3D scene scripts
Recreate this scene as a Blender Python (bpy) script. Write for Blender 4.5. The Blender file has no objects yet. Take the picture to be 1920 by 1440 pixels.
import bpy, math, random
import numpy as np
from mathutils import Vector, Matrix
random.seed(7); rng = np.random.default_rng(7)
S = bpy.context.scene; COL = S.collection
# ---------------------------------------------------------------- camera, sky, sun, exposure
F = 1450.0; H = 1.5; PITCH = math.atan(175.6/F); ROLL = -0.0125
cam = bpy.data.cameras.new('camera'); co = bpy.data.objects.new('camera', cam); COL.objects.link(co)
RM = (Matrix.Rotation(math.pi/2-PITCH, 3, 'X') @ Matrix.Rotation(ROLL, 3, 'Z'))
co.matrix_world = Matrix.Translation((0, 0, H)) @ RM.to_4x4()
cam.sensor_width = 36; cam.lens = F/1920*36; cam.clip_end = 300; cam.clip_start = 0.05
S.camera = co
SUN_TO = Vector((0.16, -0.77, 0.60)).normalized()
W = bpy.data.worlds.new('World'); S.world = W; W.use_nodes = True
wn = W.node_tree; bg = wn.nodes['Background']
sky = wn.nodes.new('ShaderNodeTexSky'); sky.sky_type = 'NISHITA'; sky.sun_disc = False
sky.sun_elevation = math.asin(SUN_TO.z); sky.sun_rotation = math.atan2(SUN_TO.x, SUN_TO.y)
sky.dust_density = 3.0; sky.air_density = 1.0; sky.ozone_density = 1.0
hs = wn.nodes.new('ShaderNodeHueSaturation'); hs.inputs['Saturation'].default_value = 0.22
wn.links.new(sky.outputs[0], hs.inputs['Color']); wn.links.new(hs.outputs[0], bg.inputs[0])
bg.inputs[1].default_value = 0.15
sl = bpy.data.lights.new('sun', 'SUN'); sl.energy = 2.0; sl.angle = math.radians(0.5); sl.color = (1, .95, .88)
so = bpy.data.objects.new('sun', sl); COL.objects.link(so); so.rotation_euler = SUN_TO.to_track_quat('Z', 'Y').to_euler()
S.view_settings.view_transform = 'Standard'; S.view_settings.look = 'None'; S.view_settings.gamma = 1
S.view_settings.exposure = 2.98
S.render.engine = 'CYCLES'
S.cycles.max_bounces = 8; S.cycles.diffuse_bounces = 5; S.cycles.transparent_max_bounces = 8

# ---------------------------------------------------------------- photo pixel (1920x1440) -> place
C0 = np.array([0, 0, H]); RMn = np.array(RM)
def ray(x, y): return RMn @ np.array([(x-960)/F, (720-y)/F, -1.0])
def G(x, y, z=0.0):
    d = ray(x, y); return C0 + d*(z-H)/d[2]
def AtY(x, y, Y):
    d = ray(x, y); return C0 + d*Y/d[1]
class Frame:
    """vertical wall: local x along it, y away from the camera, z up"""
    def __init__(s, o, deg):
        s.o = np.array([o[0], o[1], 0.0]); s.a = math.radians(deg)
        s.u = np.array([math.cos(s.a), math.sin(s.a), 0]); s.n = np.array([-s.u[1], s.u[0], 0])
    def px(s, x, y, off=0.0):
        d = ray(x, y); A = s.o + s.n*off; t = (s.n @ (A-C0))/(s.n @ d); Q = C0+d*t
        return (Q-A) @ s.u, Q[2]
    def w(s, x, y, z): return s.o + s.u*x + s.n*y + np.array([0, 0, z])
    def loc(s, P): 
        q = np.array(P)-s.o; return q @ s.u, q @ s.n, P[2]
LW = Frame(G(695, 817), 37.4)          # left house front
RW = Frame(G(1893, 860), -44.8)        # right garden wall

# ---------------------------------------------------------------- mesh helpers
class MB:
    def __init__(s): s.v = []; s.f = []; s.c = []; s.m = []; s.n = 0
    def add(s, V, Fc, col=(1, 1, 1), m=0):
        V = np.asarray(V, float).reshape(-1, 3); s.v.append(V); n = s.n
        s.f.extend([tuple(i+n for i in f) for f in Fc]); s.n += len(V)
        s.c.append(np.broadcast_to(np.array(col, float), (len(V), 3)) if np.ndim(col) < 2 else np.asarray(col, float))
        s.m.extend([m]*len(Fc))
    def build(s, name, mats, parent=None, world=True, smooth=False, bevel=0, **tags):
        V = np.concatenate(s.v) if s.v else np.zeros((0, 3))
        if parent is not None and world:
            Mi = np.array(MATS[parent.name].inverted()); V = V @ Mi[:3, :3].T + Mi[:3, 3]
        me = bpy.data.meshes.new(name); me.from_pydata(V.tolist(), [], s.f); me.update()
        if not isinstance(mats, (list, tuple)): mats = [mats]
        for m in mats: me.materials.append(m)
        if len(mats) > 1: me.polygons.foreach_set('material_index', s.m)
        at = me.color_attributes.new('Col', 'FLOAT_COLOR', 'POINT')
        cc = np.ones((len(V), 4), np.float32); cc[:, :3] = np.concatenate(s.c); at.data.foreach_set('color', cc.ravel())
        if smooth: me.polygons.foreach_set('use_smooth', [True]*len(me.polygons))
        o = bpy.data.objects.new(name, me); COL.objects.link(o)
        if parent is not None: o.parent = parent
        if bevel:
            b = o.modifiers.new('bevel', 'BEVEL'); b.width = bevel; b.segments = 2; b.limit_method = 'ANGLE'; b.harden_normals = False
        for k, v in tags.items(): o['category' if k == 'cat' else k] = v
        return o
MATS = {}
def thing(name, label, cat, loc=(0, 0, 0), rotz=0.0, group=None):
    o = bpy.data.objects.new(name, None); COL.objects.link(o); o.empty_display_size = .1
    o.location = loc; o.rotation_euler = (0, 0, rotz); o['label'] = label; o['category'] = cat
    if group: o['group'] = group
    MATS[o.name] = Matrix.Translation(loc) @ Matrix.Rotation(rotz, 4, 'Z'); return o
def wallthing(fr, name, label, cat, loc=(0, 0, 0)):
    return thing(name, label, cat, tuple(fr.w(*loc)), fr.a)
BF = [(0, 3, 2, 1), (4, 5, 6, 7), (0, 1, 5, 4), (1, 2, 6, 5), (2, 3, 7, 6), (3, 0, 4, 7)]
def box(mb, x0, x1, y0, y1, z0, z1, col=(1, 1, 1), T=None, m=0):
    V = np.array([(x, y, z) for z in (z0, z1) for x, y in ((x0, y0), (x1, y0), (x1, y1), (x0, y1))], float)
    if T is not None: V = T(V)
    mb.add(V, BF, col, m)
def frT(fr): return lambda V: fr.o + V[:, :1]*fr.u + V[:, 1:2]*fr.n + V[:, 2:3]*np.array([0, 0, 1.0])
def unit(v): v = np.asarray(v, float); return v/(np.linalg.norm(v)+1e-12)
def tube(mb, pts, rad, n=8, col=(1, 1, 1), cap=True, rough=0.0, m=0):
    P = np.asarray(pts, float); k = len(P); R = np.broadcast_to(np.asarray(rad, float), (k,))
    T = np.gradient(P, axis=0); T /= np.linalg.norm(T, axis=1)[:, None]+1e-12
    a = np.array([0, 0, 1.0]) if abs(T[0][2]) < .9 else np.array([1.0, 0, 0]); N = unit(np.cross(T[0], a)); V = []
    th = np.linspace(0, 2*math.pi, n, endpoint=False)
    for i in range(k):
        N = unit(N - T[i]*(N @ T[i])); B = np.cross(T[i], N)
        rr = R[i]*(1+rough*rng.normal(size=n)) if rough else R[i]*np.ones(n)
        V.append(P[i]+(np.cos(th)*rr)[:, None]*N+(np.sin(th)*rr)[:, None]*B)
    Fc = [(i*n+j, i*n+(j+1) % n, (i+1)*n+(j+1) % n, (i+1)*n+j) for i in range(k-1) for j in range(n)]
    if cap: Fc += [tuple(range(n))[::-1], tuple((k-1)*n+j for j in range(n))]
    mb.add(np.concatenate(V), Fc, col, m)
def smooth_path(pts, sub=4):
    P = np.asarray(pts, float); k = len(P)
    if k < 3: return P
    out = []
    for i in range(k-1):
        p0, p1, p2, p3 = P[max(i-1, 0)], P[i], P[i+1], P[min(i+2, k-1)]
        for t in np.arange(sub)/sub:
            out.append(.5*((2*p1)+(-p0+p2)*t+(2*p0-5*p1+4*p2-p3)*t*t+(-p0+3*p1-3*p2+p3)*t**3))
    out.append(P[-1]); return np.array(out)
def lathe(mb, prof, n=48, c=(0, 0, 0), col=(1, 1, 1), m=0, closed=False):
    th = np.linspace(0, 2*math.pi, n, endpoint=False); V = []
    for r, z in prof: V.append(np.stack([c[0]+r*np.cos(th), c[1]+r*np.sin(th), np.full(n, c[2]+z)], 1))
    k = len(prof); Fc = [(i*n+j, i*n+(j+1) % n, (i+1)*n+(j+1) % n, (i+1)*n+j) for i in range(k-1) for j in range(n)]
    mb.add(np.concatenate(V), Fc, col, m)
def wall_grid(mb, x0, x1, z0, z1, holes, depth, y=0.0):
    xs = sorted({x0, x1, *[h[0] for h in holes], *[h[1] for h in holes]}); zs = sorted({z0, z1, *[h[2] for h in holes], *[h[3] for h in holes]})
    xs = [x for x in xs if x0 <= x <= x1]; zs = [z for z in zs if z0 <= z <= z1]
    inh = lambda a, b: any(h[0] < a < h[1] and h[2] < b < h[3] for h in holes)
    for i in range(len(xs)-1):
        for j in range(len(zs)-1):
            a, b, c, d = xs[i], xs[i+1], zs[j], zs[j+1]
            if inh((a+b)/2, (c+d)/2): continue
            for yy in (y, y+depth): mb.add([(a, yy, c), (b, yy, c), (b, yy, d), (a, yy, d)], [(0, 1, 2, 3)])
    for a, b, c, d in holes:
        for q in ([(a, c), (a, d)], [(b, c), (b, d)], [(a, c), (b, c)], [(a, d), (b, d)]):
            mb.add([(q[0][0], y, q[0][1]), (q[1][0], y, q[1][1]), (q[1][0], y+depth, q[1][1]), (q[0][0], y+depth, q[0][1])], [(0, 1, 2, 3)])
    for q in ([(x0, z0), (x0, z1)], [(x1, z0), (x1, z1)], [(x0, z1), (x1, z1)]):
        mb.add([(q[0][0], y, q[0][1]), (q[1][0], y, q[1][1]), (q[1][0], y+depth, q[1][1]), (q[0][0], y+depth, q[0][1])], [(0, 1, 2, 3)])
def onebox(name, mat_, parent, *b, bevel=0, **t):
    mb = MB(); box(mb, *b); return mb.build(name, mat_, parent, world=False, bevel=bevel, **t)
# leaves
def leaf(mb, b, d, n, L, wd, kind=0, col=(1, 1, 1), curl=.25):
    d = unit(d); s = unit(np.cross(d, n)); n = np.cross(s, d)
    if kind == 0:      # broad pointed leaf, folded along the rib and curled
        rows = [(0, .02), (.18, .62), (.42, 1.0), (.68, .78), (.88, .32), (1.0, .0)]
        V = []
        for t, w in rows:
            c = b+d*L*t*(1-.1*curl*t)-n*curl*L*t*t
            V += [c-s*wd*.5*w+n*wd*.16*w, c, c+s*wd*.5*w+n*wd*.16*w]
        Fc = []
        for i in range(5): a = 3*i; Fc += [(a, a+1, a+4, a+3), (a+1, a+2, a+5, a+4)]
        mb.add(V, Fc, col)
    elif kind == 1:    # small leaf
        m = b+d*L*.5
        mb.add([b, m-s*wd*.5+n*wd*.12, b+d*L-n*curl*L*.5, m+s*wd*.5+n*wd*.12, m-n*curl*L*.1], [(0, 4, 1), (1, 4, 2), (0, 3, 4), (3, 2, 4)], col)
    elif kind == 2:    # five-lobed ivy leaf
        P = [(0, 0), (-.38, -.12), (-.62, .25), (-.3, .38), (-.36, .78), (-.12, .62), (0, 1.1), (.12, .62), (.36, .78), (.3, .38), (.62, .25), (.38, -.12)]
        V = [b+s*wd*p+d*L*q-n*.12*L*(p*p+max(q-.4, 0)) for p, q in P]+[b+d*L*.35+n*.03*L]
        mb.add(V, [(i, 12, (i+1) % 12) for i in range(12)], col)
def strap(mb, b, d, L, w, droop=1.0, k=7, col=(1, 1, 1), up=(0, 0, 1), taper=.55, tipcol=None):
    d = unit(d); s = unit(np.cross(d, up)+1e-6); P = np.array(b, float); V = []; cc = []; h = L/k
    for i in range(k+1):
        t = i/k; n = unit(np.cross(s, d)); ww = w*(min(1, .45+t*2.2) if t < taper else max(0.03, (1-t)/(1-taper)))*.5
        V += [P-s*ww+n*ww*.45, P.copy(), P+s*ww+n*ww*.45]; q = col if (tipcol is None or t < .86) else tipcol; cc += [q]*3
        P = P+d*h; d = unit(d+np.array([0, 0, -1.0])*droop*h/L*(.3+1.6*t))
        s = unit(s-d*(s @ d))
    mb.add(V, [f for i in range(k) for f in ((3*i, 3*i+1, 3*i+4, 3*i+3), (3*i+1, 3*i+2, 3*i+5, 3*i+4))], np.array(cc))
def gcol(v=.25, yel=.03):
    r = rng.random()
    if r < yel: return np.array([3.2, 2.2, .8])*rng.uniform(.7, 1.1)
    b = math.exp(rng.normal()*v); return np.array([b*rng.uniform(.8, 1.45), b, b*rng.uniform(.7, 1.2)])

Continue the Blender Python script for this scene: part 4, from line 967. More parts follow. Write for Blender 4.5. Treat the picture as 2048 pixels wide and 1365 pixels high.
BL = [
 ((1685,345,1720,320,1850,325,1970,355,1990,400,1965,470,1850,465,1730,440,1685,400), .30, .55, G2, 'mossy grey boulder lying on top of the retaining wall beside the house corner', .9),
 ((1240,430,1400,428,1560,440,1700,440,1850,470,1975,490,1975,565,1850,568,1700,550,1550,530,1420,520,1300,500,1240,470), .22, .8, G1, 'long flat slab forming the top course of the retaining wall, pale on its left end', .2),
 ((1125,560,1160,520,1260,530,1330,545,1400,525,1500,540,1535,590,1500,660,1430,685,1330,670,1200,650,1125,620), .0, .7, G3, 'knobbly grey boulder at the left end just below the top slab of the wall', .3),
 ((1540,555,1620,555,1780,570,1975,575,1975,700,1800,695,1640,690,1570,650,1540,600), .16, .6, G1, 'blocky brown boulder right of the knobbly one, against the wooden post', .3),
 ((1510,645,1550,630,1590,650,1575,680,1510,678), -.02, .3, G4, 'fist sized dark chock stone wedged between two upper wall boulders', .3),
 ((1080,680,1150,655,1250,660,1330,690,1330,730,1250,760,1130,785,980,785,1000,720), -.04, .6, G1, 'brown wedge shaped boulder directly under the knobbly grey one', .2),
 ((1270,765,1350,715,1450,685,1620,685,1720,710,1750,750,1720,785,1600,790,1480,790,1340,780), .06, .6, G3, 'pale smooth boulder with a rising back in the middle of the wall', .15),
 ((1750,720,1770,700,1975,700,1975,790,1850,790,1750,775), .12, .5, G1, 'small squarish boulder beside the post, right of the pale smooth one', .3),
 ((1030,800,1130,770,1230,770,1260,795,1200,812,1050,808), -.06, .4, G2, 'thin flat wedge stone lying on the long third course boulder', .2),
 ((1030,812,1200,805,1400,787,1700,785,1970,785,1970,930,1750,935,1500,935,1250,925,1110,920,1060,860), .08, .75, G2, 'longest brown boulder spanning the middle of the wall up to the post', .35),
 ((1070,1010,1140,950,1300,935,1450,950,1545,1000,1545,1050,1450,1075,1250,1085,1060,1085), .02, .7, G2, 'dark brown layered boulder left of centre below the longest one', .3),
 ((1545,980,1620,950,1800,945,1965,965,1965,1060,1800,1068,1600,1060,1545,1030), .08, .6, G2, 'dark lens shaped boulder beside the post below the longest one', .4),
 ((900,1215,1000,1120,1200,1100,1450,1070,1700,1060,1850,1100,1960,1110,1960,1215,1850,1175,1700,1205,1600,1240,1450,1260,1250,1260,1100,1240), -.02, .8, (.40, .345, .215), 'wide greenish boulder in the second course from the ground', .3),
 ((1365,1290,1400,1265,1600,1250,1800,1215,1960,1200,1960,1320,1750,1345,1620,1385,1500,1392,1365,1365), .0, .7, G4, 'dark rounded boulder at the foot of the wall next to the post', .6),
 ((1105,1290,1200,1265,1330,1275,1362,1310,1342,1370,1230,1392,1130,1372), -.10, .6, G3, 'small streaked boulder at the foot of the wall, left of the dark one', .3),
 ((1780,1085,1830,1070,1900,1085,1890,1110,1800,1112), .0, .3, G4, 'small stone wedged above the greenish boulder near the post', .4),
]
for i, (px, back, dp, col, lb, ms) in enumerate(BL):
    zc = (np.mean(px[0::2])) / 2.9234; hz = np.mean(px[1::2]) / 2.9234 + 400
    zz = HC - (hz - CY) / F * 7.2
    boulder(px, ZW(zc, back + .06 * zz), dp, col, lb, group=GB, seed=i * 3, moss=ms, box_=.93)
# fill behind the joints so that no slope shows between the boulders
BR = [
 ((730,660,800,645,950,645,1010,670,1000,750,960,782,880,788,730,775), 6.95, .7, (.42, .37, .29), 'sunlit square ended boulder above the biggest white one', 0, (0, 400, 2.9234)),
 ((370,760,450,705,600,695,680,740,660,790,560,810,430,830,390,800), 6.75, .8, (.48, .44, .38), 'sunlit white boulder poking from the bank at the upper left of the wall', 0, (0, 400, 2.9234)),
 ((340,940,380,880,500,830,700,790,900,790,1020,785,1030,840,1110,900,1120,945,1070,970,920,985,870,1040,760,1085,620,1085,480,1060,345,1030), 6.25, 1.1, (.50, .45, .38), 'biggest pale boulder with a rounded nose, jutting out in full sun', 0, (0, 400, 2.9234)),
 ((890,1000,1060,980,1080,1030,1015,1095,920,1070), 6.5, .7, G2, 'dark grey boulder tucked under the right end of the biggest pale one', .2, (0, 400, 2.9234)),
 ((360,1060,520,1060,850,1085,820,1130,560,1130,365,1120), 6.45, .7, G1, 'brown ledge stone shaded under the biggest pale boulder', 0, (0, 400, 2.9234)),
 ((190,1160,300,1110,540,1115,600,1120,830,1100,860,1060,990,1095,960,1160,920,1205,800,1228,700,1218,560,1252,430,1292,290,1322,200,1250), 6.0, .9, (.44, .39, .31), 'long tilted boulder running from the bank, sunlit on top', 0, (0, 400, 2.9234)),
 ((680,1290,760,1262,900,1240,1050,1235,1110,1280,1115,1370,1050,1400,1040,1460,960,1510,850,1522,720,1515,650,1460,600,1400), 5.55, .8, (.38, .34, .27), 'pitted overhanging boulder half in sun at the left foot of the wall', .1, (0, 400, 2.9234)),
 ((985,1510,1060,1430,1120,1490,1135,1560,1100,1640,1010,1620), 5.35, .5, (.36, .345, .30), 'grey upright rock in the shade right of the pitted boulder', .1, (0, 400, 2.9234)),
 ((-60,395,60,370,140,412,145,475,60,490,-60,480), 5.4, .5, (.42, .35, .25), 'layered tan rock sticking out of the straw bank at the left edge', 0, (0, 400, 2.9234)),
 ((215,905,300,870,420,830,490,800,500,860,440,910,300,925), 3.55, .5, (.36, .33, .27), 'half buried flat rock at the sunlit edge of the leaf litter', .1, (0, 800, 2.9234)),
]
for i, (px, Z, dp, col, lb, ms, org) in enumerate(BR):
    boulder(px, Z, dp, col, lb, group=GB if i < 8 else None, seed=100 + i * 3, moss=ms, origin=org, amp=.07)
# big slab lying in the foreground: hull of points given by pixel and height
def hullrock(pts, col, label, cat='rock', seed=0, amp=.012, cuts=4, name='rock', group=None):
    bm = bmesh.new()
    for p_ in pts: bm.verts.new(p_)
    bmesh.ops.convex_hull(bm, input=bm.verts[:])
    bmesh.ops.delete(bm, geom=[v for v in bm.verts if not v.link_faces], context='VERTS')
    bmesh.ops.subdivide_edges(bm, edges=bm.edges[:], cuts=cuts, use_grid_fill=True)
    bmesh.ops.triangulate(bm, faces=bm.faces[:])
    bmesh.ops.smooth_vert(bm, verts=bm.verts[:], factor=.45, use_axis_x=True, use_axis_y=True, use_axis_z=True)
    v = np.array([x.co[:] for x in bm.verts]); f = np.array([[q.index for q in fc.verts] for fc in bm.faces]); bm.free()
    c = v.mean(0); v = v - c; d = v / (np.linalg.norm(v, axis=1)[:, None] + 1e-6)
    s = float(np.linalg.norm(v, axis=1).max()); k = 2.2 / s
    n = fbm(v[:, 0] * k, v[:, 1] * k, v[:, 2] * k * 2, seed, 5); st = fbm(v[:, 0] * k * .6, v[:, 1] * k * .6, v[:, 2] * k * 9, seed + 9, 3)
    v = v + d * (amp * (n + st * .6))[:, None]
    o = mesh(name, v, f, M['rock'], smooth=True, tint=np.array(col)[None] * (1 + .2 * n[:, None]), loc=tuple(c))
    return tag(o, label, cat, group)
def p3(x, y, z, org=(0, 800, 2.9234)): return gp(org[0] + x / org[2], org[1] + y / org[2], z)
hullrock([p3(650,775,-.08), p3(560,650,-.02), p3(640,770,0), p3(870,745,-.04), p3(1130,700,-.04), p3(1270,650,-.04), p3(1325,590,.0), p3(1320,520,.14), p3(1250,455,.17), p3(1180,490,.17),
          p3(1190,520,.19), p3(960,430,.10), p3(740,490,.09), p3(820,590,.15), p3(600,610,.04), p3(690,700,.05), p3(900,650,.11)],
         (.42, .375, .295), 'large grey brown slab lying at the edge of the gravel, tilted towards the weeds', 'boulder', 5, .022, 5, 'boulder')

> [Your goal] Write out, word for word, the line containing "buried flat rock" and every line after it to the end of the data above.

> [Result below]
 ((215,905,300,870,420,830,490,800,500,860,440,910,300,925), 3.55, .5, (.36, .33, .27), 'half buried flat rock at the sunlit edge of the leaf litter', .1, (0, 800, 2.9234)),
]
for i, (px, Z, dp, col, lb, ms, org) in enumerate(BR):
    boulder(px, Z, dp, col, lb, group=GB if i < 8 else None, seed=100 + i * 3, moss=ms, origin=org, amp=.07)
# big slab lying in the foreground: hull of points given by pixel and height
def hullrock(pts, col, label, cat='rock', seed=0, amp=.012, cuts=4, name='rock', group=None):
    bm = bmesh.new()
    for p_ in pts: bm.verts.new(p_)
    bmesh.ops.convex_hull(bm, input=bm.verts[:])
    bmesh.ops.delete(bm, geom=[v for v in bm.verts if not v.link_faces], context='VERTS')
    bmesh.ops.subdivide_edges(bm, edges=bm.edges[:], cuts=cuts, use_grid_fill=True)
    bmesh.ops.triangulate(bm, faces=bm.faces[:])
    bmesh.ops.smooth_vert(bm, verts=bm.verts[:], factor=.45, use_axis_x=True, use_axis_y=True, use_axis_z=True)
    v = np.array([x.co[:] for x in bm.verts]); f = np.array([[q.index for q in fc.verts] for fc in bm.faces]); bm.free()
    c = v.mean(0); v = v - c; d = v / (np.linalg.norm(v, axis=1)[:, None] + 1e-6)
    s = float(np.linalg.norm(v, axis=1).max()); k = 2.2 / s
    n = fbm(v[:, 0] * k, v[:, 1] * k, v[:, 2] * k * 2, seed, 5); st = fbm(v[:, 0] * k * .6, v[:, 1] * k * .6, v[:, 2] * k * 9, seed + 9, 3)
    v = v + d * (amp * (n + st * .6))[:, None]
    o = mesh(name, v, f, M['rock'], smooth=True, tint=np.array(col)[None] * (1 + .2 * n[:, None]), loc=tuple(c))
    return tag(o, label, cat, group)
def p3(x, y, z, org=(0, 800, 2.9234)): return gp(org[0] + x / org[2], org[1] + y / org[2], z)
hullrock([p3(650,775,-.08), p3(560,650,-.02), p3(640,770,0), p3(870,745,-.04), p3(1130,700,-.04), p3(1270,650,-.04), p3(1325,590,.0), p3(1320,520,.14), p3(1250,455,.17), p3(1180,490,.17),
          p3(1190,520,.19), p3(960,430,.10), p3(740,490,.09), p3(820,590,.15), p3(600,610,.04), p3(690,700,.05), p3(900,650,.11)],
         (.42, .375, .295), 'large grey brown slab lying at the edge of the gravel, tilted towards the weeds', 'boulder', 5, .022, 5, 'boulder')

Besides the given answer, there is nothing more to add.